JOB ->
Identify the lines that contain the string "picks" and copy all of them.

****************

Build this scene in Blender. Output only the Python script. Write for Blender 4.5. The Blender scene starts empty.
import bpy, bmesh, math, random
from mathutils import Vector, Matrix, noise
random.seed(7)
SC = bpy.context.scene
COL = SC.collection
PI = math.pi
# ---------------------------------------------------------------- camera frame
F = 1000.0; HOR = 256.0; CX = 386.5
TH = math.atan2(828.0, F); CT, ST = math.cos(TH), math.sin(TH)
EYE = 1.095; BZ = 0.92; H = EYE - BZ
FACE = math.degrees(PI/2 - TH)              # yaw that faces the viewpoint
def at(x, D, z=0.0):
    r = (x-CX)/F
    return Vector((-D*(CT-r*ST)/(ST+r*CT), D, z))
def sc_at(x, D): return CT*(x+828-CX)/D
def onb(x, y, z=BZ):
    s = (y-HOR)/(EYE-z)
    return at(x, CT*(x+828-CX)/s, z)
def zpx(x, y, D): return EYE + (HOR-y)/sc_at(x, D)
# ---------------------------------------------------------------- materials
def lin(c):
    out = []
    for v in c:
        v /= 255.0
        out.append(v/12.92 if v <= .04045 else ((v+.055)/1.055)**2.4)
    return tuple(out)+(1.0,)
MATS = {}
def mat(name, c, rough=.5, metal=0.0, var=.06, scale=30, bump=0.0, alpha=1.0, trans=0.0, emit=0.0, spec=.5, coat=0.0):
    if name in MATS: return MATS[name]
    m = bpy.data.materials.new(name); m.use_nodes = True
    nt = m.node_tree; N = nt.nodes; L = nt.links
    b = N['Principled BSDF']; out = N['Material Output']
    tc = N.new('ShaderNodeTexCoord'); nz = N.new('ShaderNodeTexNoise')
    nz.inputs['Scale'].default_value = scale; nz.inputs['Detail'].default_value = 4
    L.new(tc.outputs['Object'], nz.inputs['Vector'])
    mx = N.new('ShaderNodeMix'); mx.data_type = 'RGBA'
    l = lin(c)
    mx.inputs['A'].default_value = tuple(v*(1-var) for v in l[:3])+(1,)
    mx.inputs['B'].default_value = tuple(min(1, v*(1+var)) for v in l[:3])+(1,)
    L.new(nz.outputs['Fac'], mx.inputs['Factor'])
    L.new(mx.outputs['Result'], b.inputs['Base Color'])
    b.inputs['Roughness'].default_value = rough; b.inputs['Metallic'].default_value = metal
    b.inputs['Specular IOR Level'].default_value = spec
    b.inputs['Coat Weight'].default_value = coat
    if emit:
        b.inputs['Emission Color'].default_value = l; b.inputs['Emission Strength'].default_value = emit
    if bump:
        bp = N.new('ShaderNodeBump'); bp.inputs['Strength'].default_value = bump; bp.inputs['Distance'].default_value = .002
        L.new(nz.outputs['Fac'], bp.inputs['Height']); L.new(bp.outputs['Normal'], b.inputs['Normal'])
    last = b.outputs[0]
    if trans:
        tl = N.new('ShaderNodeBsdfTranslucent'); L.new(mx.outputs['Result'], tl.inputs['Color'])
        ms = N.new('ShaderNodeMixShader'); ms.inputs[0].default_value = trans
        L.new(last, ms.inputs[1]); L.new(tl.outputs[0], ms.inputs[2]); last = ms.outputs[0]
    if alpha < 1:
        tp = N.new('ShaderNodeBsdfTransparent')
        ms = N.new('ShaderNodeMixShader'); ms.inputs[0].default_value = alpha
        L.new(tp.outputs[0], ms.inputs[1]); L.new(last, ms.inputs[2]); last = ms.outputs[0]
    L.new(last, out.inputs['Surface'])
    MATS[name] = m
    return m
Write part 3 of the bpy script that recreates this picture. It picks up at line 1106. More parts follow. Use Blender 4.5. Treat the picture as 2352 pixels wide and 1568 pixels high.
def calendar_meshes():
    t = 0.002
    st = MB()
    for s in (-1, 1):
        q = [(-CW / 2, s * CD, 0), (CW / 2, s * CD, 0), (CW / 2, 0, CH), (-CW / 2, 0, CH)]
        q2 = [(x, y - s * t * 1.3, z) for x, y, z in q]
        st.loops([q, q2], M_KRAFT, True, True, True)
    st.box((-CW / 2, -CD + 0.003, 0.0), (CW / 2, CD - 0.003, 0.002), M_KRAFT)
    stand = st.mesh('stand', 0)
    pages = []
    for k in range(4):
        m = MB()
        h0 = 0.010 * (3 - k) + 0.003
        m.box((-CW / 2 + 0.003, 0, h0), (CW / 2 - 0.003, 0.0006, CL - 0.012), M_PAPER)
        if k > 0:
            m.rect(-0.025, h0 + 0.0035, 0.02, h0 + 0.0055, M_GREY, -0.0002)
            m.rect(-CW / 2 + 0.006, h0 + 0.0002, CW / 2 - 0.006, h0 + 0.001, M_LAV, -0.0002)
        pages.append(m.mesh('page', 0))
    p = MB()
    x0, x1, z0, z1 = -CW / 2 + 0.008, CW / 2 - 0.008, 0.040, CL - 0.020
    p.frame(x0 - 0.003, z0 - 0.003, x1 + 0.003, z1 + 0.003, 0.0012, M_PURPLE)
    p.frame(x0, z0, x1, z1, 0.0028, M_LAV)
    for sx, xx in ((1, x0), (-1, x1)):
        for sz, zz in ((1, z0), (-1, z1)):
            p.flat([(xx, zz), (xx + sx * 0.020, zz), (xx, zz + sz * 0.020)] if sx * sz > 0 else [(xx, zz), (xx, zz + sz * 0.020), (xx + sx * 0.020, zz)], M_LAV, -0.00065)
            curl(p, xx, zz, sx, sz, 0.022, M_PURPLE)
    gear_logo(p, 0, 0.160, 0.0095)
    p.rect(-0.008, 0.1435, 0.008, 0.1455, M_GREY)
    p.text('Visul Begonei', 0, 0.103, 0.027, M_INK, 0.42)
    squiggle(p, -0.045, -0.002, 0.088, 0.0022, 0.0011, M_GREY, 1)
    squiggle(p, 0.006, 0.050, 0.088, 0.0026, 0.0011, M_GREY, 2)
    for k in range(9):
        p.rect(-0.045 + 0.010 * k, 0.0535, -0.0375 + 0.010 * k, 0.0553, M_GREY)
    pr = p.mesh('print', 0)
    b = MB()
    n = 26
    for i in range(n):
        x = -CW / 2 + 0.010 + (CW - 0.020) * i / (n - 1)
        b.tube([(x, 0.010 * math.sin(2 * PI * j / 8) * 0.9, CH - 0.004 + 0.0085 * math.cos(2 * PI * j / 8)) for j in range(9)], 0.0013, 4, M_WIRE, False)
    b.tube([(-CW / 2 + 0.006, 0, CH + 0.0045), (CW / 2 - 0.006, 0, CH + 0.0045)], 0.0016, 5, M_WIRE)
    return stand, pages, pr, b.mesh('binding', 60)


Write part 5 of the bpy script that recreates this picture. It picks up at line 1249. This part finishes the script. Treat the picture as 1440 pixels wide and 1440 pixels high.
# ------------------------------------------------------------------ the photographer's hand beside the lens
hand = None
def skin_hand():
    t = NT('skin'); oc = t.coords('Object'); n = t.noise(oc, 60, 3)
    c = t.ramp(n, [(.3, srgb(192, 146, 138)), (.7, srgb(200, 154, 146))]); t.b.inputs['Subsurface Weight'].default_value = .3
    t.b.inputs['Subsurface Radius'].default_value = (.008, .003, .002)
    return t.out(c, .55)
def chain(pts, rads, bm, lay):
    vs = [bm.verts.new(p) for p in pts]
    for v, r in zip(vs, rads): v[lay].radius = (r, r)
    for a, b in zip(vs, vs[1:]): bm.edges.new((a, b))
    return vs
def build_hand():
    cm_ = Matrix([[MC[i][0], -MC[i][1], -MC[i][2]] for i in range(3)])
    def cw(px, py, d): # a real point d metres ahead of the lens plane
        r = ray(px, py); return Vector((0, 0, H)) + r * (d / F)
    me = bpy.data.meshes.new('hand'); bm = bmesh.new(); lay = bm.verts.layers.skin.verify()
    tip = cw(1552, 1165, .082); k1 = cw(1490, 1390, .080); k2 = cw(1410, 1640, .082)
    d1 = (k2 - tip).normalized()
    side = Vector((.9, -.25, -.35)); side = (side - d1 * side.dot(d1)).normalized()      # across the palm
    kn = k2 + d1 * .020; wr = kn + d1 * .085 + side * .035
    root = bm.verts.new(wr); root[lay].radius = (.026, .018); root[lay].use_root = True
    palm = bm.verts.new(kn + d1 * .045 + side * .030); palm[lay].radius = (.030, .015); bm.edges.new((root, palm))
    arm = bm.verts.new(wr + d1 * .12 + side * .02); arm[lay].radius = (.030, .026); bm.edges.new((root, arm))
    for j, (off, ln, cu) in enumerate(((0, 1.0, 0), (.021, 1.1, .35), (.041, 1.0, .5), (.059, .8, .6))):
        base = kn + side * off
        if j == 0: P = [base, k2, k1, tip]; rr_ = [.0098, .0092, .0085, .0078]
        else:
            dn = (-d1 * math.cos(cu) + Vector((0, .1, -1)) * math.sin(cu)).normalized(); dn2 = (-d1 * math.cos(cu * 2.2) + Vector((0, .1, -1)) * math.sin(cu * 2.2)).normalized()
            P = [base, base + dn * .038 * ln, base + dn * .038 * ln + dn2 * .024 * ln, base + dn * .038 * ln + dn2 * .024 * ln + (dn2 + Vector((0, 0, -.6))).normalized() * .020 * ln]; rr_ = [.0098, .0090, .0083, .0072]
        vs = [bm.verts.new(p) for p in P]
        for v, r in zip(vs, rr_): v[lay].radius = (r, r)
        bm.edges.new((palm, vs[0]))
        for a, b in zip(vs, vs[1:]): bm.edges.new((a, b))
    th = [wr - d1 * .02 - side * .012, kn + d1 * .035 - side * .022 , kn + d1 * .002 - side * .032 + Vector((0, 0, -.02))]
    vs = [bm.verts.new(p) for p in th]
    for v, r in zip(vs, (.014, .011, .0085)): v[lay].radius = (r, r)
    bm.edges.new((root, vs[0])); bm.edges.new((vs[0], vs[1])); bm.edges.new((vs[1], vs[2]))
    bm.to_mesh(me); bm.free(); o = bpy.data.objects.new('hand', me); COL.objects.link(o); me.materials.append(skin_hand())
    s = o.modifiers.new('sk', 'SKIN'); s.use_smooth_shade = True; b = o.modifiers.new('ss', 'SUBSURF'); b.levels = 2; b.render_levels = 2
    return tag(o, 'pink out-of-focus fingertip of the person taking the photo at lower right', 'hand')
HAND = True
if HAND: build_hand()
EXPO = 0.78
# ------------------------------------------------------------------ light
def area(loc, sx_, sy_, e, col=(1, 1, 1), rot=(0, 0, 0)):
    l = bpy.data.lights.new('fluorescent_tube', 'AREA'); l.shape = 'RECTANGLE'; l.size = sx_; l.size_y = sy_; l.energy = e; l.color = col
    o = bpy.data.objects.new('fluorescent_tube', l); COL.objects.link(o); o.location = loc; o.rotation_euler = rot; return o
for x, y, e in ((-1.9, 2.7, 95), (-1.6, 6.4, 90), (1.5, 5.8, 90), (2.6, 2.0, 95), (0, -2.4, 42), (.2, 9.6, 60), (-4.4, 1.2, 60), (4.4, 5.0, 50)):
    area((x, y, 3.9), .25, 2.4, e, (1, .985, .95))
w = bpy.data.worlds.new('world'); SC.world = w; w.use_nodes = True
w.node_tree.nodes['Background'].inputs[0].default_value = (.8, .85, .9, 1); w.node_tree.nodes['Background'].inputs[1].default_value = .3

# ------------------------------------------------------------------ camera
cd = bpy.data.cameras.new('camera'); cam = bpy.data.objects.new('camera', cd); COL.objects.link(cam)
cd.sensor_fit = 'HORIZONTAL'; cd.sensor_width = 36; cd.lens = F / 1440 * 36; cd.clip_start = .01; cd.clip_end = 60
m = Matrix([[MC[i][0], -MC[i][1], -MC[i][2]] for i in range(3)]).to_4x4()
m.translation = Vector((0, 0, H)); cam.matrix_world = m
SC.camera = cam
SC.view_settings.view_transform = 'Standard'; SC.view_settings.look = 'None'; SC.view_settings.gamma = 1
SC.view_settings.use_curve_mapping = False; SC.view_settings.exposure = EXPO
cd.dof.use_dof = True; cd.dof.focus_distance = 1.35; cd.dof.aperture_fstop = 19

****************

COMPLETED EXERCISE ->
Write part 3 of the bpy script that recreates this picture. It picks up at line 1106. More parts follow. Use Blender 4.5. Treat the picture as 2352 pixels wide and 1568 pixels high.
Write part 5 of the bpy script that recreates this picture. It picks up at line 1249. This part finishes the script. Treat the picture as 1440 pixels wide and 1440 pixels high.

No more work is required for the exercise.